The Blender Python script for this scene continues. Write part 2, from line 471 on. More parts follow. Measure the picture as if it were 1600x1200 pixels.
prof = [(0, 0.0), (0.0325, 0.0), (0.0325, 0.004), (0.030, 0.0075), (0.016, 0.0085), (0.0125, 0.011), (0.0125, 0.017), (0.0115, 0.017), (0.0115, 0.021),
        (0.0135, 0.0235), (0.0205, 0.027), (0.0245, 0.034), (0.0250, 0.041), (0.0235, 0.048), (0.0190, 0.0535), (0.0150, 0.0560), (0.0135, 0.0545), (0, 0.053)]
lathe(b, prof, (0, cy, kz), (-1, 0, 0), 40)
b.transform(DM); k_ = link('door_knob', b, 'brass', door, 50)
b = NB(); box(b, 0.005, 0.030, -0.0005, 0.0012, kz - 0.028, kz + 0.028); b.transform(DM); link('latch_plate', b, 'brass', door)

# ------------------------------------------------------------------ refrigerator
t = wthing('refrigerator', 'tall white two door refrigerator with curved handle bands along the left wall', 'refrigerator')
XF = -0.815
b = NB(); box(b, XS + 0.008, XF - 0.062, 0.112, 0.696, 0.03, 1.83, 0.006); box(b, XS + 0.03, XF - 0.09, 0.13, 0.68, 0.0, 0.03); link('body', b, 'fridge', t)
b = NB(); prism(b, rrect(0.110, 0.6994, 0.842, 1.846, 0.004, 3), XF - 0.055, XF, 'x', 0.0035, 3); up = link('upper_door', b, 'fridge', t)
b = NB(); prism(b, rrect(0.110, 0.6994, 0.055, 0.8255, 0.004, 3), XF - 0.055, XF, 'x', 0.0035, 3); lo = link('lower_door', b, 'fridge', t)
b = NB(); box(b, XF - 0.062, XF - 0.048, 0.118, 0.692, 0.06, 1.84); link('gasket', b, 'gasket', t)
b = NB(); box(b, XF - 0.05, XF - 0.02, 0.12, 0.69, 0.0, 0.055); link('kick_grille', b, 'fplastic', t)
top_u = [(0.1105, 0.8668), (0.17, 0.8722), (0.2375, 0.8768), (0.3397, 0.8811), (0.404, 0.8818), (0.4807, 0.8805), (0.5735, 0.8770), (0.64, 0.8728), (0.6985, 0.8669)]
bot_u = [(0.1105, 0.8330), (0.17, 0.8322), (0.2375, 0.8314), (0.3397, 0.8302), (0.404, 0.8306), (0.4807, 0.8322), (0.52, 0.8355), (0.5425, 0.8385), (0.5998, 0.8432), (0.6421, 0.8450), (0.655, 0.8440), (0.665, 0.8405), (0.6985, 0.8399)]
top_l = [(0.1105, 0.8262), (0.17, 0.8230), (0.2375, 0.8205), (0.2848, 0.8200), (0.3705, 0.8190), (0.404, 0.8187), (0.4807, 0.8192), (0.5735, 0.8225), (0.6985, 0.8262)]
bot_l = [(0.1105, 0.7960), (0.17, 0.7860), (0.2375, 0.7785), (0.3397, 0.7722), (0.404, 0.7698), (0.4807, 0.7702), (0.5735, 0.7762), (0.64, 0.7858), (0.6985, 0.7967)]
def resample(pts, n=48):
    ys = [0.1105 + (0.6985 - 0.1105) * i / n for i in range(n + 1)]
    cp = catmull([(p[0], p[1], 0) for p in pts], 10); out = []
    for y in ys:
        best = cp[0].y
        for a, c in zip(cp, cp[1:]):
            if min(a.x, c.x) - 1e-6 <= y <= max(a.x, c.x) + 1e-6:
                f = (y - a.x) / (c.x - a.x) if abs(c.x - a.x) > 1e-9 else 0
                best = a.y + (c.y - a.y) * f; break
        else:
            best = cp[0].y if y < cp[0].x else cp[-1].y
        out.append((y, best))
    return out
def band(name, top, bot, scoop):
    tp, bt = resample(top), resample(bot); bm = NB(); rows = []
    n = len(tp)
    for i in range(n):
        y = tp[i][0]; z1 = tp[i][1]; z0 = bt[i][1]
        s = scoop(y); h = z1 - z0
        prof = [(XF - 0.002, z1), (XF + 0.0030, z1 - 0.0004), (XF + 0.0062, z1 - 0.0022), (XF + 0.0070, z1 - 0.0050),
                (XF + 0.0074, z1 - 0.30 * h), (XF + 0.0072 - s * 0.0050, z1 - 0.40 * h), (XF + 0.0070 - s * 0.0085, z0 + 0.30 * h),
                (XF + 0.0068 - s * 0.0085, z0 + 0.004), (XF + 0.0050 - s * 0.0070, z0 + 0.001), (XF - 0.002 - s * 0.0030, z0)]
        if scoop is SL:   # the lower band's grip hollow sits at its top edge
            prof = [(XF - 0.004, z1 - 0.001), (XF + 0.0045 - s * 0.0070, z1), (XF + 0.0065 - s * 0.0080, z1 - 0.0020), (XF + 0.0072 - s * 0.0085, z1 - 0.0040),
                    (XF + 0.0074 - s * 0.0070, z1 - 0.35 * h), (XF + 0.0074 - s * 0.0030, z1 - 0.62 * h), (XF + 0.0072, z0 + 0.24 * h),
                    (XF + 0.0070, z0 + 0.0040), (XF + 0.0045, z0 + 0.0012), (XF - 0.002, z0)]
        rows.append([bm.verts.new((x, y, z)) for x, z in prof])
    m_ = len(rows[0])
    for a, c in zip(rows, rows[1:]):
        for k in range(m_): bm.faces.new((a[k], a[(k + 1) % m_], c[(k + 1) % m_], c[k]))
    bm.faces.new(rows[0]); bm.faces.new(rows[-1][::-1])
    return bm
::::
• **REQUEST**
Copy out the full material exactly as it appears.

• **OUTPUT**
The Blender Python script for this scene continues. Write part 2, from line 471 on. More parts follow. Measure the picture as if it were 1600x1200 pixels.
prof = [(0, 0.0), (0.0325, 0.0), (0.0325, 0.004), (0.030, 0.0075), (0.016, 0.0085), (0.0125, 0.011), (0.0125, 0.017), (0.0115, 0.017), (0.0115, 0.021),
        (0.0135, 0.0235), (0.0205, 0.027), (0.0245, 0.034), (0.0250, 0.041), (0.0235, 0.048), (0.0190, 0.0535), (0.0150, 0.0560), (0.0135, 0.0545), (0, 0.053)]
lathe(b, prof, (0, cy, kz), (-1, 0, 0), 40)
b.transform(DM); k_ = link('door_knob', b, 'brass', door, 50)
b = NB(); box(b, 0.005, 0.030, -0.0005, 0.0012, kz - 0.028, kz + 0.028); b.transform(DM); link('latch_plate', b, 'brass', door)

# ------------------------------------------------------------------ refrigerator
t = wthing('refrigerator', 'tall white two door refrigerator with curved handle bands along the left wall', 'refrigerator')
XF = -0.815
b = NB(); box(b, XS + 0.008, XF - 0.062, 0.112, 0.696, 0.03, 1.83, 0.006); box(b, XS + 0.03, XF - 0.09, 0.13, 0.68, 0.0, 0.03); link('body', b, 'fridge', t)
b = NB(); prism(b, rrect(0.110, 0.6994, 0.842, 1.846, 0.004, 3), XF - 0.055, XF, 'x', 0.0035, 3); up = link('upper_door', b, 'fridge', t)
b = NB(); prism(b, rrect(0.110, 0.6994, 0.055, 0.8255, 0.004, 3), XF - 0.055, XF, 'x', 0.0035, 3); lo = link('lower_door', b, 'fridge', t)
b = NB(); box(b, XF - 0.062, XF - 0.048, 0.118, 0.692, 0.06, 1.84); link('gasket', b, 'gasket', t)
b = NB(); box(b, XF - 0.05, XF - 0.02, 0.12, 0.69, 0.0, 0.055); link('kick_grille', b, 'fplastic', t)
top_u = [(0.1105, 0.8668), (0.17, 0.8722), (0.2375, 0.8768), (0.3397, 0.8811), (0.404, 0.8818), (0.4807, 0.8805), (0.5735, 0.8770), (0.64, 0.8728), (0.6985, 0.8669)]
bot_u = [(0.1105, 0.8330), (0.17, 0.8322), (0.2375, 0.8314), (0.3397, 0.8302), (0.404, 0.8306), (0.4807, 0.8322), (0.52, 0.8355), (0.5425, 0.8385), (0.5998, 0.8432), (0.6421, 0.8450), (0.655, 0.8440), (0.665, 0.8405), (0.6985, 0.8399)]
top_l = [(0.1105, 0.8262), (0.17, 0.8230), (0.2375, 0.8205), (0.2848, 0.8200), (0.3705, 0.8190), (0.404, 0.8187), (0.4807, 0.8192), (0.5735, 0.8225), (0.6985, 0.8262)]
bot_l = [(0.1105, 0.7960), (0.17, 0.7860), (0.2375, 0.7785), (0.3397, 0.7722), (0.404, 0.7698), (0.4807, 0.7702), (0.5735, 0.7762), (0.64, 0.7858), (0.6985, 0.7967)]
def resample(pts, n=48):
    ys = [0.1105 + (0.6985 - 0.1105) * i / n for i in range(n + 1)]
    cp = catmull([(p[0], p[1], 0) for p in pts], 10); out = []
    for y in ys:
        best = cp[0].y
        for a, c in zip(cp, cp[1:]):
            if min(a.x, c.x) - 1e-6 <= y <= max(a.x, c.x) + 1e-6:
                f = (y - a.x) / (c.x - a.x) if abs(c.x - a.x) > 1e-9 else 0
                best = a.y + (c.y - a.y) * f; break
        else:
            best = cp[0].y if y < cp[0].x else cp[-1].y
        out.append((y, best))
    return out
def band(name, top, bot, scoop):
    tp, bt = resample(top), resample(bot); bm = NB(); rows = []
    n = len(tp)
    for i in range(n):
        y = tp[i][0]; z1 = tp[i][1]; z0 = bt[i][1]
        s = scoop(y); h = z1 - z0
        prof = [(XF - 0.002, z1), (XF + 0.0030, z1 - 0.0004), (XF + 0.0062, z1 - 0.0022), (XF + 0.0070, z1 - 0.0050),
                (XF + 0.0074, z1 - 0.30 * h), (XF + 0.0072 - s * 0.0050, z1 - 0.40 * h), (XF + 0.0070 - s * 0.0085, z0 + 0.30 * h),
                (XF + 0.0068 - s * 0.0085, z0 + 0.004), (XF + 0.0050 - s * 0.0070, z0 + 0.001), (XF - 0.002 - s * 0.0030, z0)]
        if scoop is SL:   # the lower band's grip hollow sits at its top edge
            prof = [(XF - 0.004, z1 - 0.001), (XF + 0.0045 - s * 0.0070, z1), (XF + 0.0065 - s * 0.0080, z1 - 0.0020), (XF + 0.0072 - s * 0.0085, z1 - 0.0040),
                    (XF + 0.0074 - s * 0.0070, z1 - 0.35 * h), (XF + 0.0074 - s * 0.0030, z1 - 0.62 * h), (XF + 0.0072, z0 + 0.24 * h),
                    (XF + 0.0070, z0 + 0.0040), (XF + 0.0045, z0 + 0.0012), (XF - 0.002, z0)]
        rows.append([bm.verts.new((x, y, z)) for x, z in prof])
    m_ = len(rows[0])
    for a, c in zip(rows, rows[1:]):
        for k in range(m_): bm.faces.new((a[k], a[(k + 1) % m_], c[(k + 1) % m_], c[k]))
    bm.faces.new(rows[0]); bm.faces.new(rows[-1][::-1])
    return bm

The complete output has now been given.